King would have spent the rest of his life in jail were it not for the intervention of the courts. After 29 years of solitary confinement, his release was not a simple matter. He tells me about Geronimo ji-Jaga, another Black Panther who was paid compensation for false imprisonment. “But there’s no compensation when they take your life away from you.” This is another one of King’s calm asides. It is not a loaded sentence, it does not drip with anger; it’s just a statement of the situation.

 “You’re in a six by nine box. You’re kept there for 23, sometimes 24 hours a day. Everywhere you go you have to be handcuffed.”

To King, ji-Jaga’s story provides important context for the circumstances of his own release. “They didn’t want to replicate his compensation. Since they had reversed my sentence, they needed conviction.” King was asked to agree to a plea bargain, his release in return for an admission of guilt. Initially he was asked to plead guilty to ‘accessory after the fact’, but this offer was withdrawn and changed to the much greater charge of manslaughter. King said no. He wanted to get out of prison, but after three decades in prison he wasn’t interested in assenting to a charge of culpability. Eventually a compromise was reached and King pleaded guilty to conspiracy to commit murder. It was still a difficult decision, but he was driven to “get out and work on Herman and Albert’s behalf”.

 

For the past ten years, King has done just that. Since his release he has travelled across the world to speak about the Angola 3. Woodfox and Wallace have now been in prison for 39 years each, mostly spent in CCR or similar conditions. How does King measure his acceptance of the plea bargain against his ability to further their cause? “I haven’t achieved what I would really want to achieve and I feel that until that happens, I won’t feel that I made a right and proper decision.” It is when he speaks about his two “friends and comrades” that the full force of King’s resolve becomes apparent. For all of the issues linked to the case of the Angola 3 – the lack of forensic evidence, what Amnesty International calls “the cruel and inhuman conditions” of their imprisonment, the defects of the trials – King’s primary concern is clear. “Our objective is to show that there was a miscarriage of justice. They are innocent people who have been convicted of a crime that the state has known they did not commit and for this reason we want them released.”

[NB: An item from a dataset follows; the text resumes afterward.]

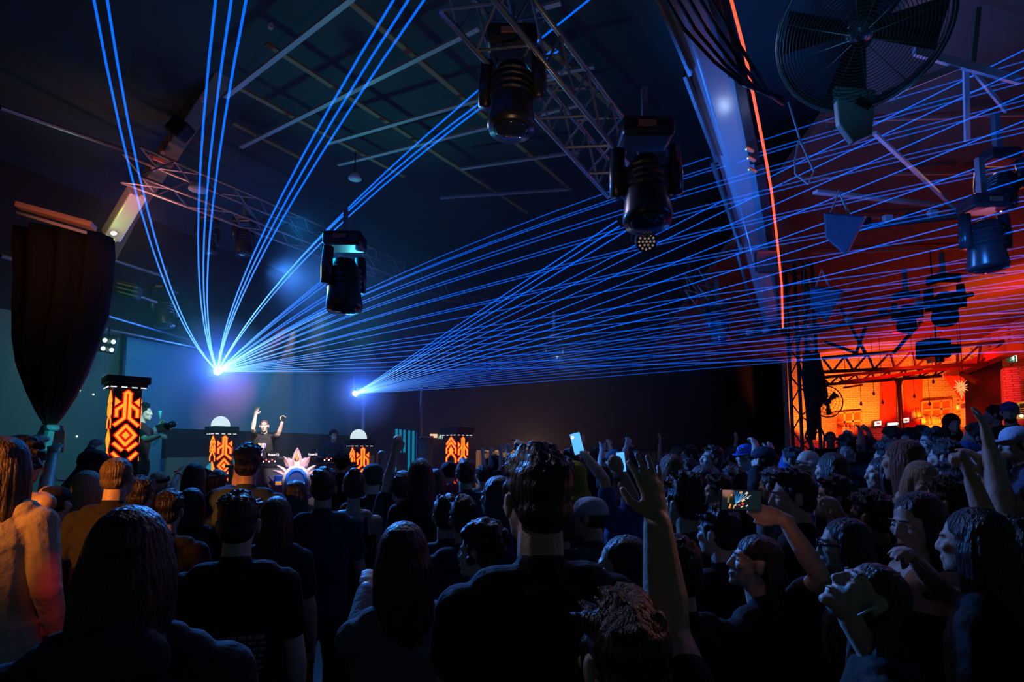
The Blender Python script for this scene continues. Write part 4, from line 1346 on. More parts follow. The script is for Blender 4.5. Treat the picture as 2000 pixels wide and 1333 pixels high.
    # eyes, only where the face is turned to us
    if face:
        for sg in (-1, 1):
            e = MB().ell(hp(.031 * sg, .074, .004), V((.014, .012, .010)) * q, HR, 12, 8).build('eye', EYEW, root, True)
            MB().ell(hp(.031 * sg, .084, .004), V((.0055, .003, .0055)) * q, HR, 10, 6).build('pupil', PUPIL, e, True)
            MB().capsule(hp(.014 * sg, .093, .024), hp(.048 * sg, .083, .026), .0045 * q, .003 * q, 6).build('eyebrow', HAIR, root, True, color=hc)
        MB().ell(hp(0, .094, -.066), V((.018, .006, .003)) * q, HR, 10, 6).build('mouth', mat_mouth, root, True)
    # trousers
    mb = MB()
    mb.ovals([(sp(t), X * (a * s + .012), Yv * (b * s + .012)) for t, a, b in ((.50, .13, .11), (.55, .165, .125), (.62, .17, .125))])
    for sg in (-1, 1):
        hpj, kn, an = HJ[sg]
        mb.capsule(hpj, kn, .10 * s, .075 * s, 12)
        mb.capsule(kn, an + UP * .03, .075 * s, .06 * s, 12)
    fuse(mb, 'trousers', CLOTH, max(v, .010), 3, root, pants)
    # top
    mb = MB()
    g = .016 * shirt
    hi = {'tank': .90, 'bare': .84}.get(top, .985)
    torso(mb, g, g, .5, hi)
    if top not in ('tank', 'bare'):
        mb.ovals([(sp(t), X * (a * s + .02 * shirt), Yv * (b * s + .02 * shirt)) for t, a, b in ((.56, .17, .125), (.66, .152, .115))])
        mb.capsule(nb - X * shw * .62 - UP * .042 * s, nb + X * shw * .62 - UP * .042 * s, .062 * s, .062 * s, 12)
        mb.capsule(nb - UP * .06 * s, nb + UP * .005 * s, .075 * s, .066 * s, 12)
        for sd, sg in (('L', -1), ('R', 1)):
            S, E, W = J[sd]
            mb.capsule(sp(.925) + X * sg * shw * .5, S, .076 * s, .068 * s, 12)
            if top == 'tee':
                mb.capsule(S, S.lerp(E, .62), .068 * s, .062 * s, 12)
            else:
                mb.capsule(S, E, .068 * s, .055 * s, 12)
                mb.capsule(E, E.lerp(W, .9), .055 * s, .040 * s, 12)
                mb.ell(E, (.057 * s,) * 3)
        if top == 'hoodie':
            mb.ell(nb - Yv * .085 * s - UP * .01, (.11 * s, .06 * s, .075 * s), B)
            mb.capsule(nb - X * .09 * s - Yv * .02, nb + X * .09 * s - Yv * .02, .045 * s, .045 * s)
    else:
        for sg in (-1, 1):
            mb.tube([sp(.86) + X * sg * .10 * s - Yv * .12 * s, sp(.945) + X * sg * .085 * s - Yv * .075 * s, sp(.985) + X * sg * .085 * s + Yv * .01, sp(.93) + X * sg * .09 * s + Yv * .10 * s], [.016 * s] * 4, 8)
    nm = {'hoodie': 'hoodie', 'tank': 'tank_top', 'bare': 'strap_top', 'long': 'jacket'}.get(top, 'shirt')
    fuse(mb, nm, CLOTH, max(v, .007), 2, root, tc)
    # hair / headgear
    if hair in ('cap', 'bcap', 'beanie'):
        mb = MB()
        mb.ell(hp(0, -.022, .008), V((.079, .094, .075)) * q, HR)
        fuse(mb, 'hair', HAIR, max(v, .008), 2, root, (.02, .015, .012))
        o = MB()
        lv = []
        for z, rx, ry in ((.022, .084, .106), (.055, .083, .103), (.085, .074, .09), (.108, .052, .065), (.12, .02, .025)):
            lv.append((hp(0, -.012, z), HR @ V((rx, 0, 0)) * q, HR @ V((0, ry, 0)) * q))
        c = o.ovals(lv, 22).build('cap', CLOTH, root, True, color=hc)
        fy_ = -1 if hair == 'bcap' else 1
        if hair != 'beanie':
            rim = [hp(.075 * math.cos(R(t)), (.08 + .085 * math.sin(R(t))) * fy_ - .01, .026 - .014 * math.sin(R(t))) for t in range(0, 181, 15)]
            MB().prism(rim, HR @ V((0, 0, .006)) * q).build('brim', CLOTH, c, color=tuple(x * .85 for x in hc))
            MB().ell(hp(0, -.012, .121), (.006, .006, .004), n=8, m=5).build('button', CLOTH, c, True, color=hc)
    elif hair == 'hood':
        mb = MB()
        mb.ell(hp(0, -.03, .03), V((.10, .115, .11)) * q, HR)
        mb.ell(hp(0, -.05, -.06), V((.10, .095, .10)) * q, HR)
        mb.capsule(hp(-.06, -.05, -.13), hp(.06, -.05, -.13), .07 * q, .07 * q)
        fuse(mb, 'hood', CLOTH, max(v, .008), 3, root, hc)
    elif hair != 'bald':
        mb = MB()
        if hair == 'buzz':
            mb.ell(hp(0, -.018, .037), V((.078, .096, .084)) * q, HR)
            mb.ell(hp(0, -.05, -.02), V((.066, .05, .05)) * q, HR)
        else:
            mb.ell(hp(0, -.016 if hair == 'longback' else -.020, .046 if hair == 'longback' else .040), V((.081, .098, .082 if hair == 'longback' else .086)) * q, HR)
            mb.ell(hp(0, -.050, -.020), V((.073, .058, .060)) * q, HR)
            for sg in (-1, 1) if hair != 'longback' else ():
                mb.capsule(hp(.070 * sg, .02, .035), hp(.074 * sg, .018, -.012), .014 * q, .008 * q, 8)
        rg = random.Random(hash((int(hx), int(hy))) & 1023)
        if hair in ('short', 'fuzzy', 'quiff'):
            for i in range(46):
                a, e = rg.uniform(0, 360), rg.uniform(20, 85)
                u = V((math.cos(R(a)) * math.cos(R(e)), math.sin(R(a)) * math.cos(R(e)), math.sin(R(e))))
                b = hp(u.x * .076, -.018 + u.y * .092, .042 + u.z * .08)
                t = b + HR @ (u * (.034 if hair == 'fuzzy' else .016) + V((rg.uniform(-.014, .014), rg.uniform(0, .03), .008))) * q
                mb.capsule(b, t, .017 * q, .006 * q, 7)
        if hair == 'quiff':
            for i in range(9):
                mb.capsule(hp(-.05 + i * .0125, .035, .115), hp(-.055 + i * .013, .075 + rg.uniform(0, .02), .128 + rg.uniform(-.01, .012)), .018 * q, .009 * q, 7)
        if hair in ('long', 'bob', 'braid', 'pony', 'longback'):
            ln = {'long': .40, 'longback': .42, 'bob': .16, 'braid': .3, 'pony': .3}[hair]
            if hair in ('long', 'bob', 'longback'):
                for i in range(13):
                    t = R(-115 + 230 * i / 12) * (.58 if hair == 'longback' else 1)
                    x, y = math.sin(t) * .074, -.022 - math.cos(t) * .078
                    p0 = hp(x * .8, y * .8, .06)
                    p1 = hp(x * 1.04, y, -.03)
                    dn = -UP * ln * (1 + rg.uniform(-.12, .12)) * q
                    p2 = hp(x * 1.12, y * 1.05 - .01, -.10) + dn * .45 - Yv * .012
                    p3 = hp(x * 1.05, y * .9 - .015, -.10) + dn - Yv * .035
                    mb.tube([p0, p1, p2, p3], [.022 * q, .026 * q, .024 * q, .010 * q], 8)
            else:
                p = hp(0, -.11, .04 if hair == 'pony' else .0)
                mb.tube([hp(0, -.09, .05), p, p - Yv * .04 - UP * .1, p - Yv * .02 - UP * ln], [.03, .034, .032, .01], 8)
        if hair == 'bun':
            mb.ell(hp(0, -.085, .105), V((.042, .042, .038)) * q, HR)
            mb.ell(hp(.012, -.10, .115), V((.022, .022, .022)) * q, HR)
        if hair == 'curly':
            for i in range(75):
                a, e = rg.uniform(0, 360), rg.uniform(-35, 85)
                u = V((math.cos(R(a)) * math.cos(R(e)), math.sin(R(a)) * math.cos(R(e)), math.sin(R(e))))
                if u.y > .35 and u.z < .5:
                    continue
                r = rg.uniform(.016, .026)
                mb.ell(hp(u.x * .10, -.025 + u.y * .115, .035 + u.z * .105), (r, r, r), n=8, m=6)
        fuse(mb, 'hair', HAIR, max(v, .0065), 1, root, hc)
    for e in extra:
        e(root, H, HR, sp, X, Yv, s, J, q, hp)
    return root, J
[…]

 “But there’s no compensation when they take your life away from you”

Looking forward, King’s aims reach beyond that of the release of the Angola 3. He still sees the need to continue the struggles of the Black Panther Party, “because better housing, better education and the uplifting of dispossessed people are all still absent in areas of America”. He recognises problems with the American judicial system at large, which he says “has taken the place of chattel slavery”. He seeks to focus unerringly on the injustices this system can inflict, an aim which he calls his self-appointed volition.

 

I finally ask King a question that he, more than most, is well-positioned to answer: how did it feel to be set free? “It was unrealistic, it was surrealistic… people feel that I somehow became maladjusted.” He smiles. “On the contrary, I wasn’t ever maladjusted; I think the system was maladjusted in sending me to prison.” Now, at 69 years of age, King shows no sign of relenting: “The fact I got out of Angola doesn’t mean a thing; the fact that I reached that light at the end of that particular tunnel doesn’t mean a thing. I see the struggle as unending.”